La baisse des prix de l'énergie, combinée à de bas salaires et aux temps de transport réduits, aidera donc le Mexique à devenir un concurrent important de la Chine dans le secteur manufacturier
Le Japon et la Corée du Sud en bénéficieront en tant que consommateurs de GNL.
La dépendance du Japon au GNL a augmenté après la catastrophe nucléaire de Fukushima en 2011, qui a conduit le pays à suspendre la plupart de ses centrales nucléaires et à passer au gaz naturel pour la production d'électricité. Les volumes comme les prix plus élevés du GNL importé, liés à la forte demande, ont contribué à faire augmenter le déficit commercial du Japon. Les importations de GNL par le Japon représentent environ 60 Mds$ par an, tandis que les importations annuelles de la Corée du Sud représentent près de 30 Mds$.
Un avantage immédiat de la montée du gaz de schiste américain est que les importations de GNL en Amérique du Nord sont déjà proches de zéro. Cela signifie que le Japon et la Corée du Sud n'ont plus besoin de rivaliser avec les Etats-Unis ou le Mexique pour acheter du GNL.
La prochaine étape sera que le GNL soit exporté à une plus grande échelle d’Amérique du Nord vers le Japon et la Corée du Sud. Il existe déjà des plans pour des terminaux d'exportation dans l'Oregon (États-Unis) et en Colombie-Britannique (Canada). Compte tenu de l'essor attendu des exportations du GNL nord-américain, les consommateurs japonais et coréen veulent renégocier leurs contrats d'approvisionnement existants pour en améliorer les termes.

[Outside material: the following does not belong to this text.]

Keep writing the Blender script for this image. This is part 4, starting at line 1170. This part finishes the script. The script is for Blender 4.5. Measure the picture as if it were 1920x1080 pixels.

En outre, la position de négociation du Japon et de la Corée va s'améliorer dans les années à venir quand de nouveaux projets de GNL en provenance d’Afrique (Algérie et Angola) et d’Australie entreront en production.
Selon nous, les entreprises japonaises ont investi dans des projets de gaz de schiste nord-américain afin de garantir l'approvisionnement futur et cette tendance se poursuivra. Les banques japonaises favorisent ces investissements. En 2012, deux sociétés japonaises ont d’ailleurs pris une participation de 40% dans les actifs de gaz de schiste de la compagnie canadienne Nexen, pour 800 M$.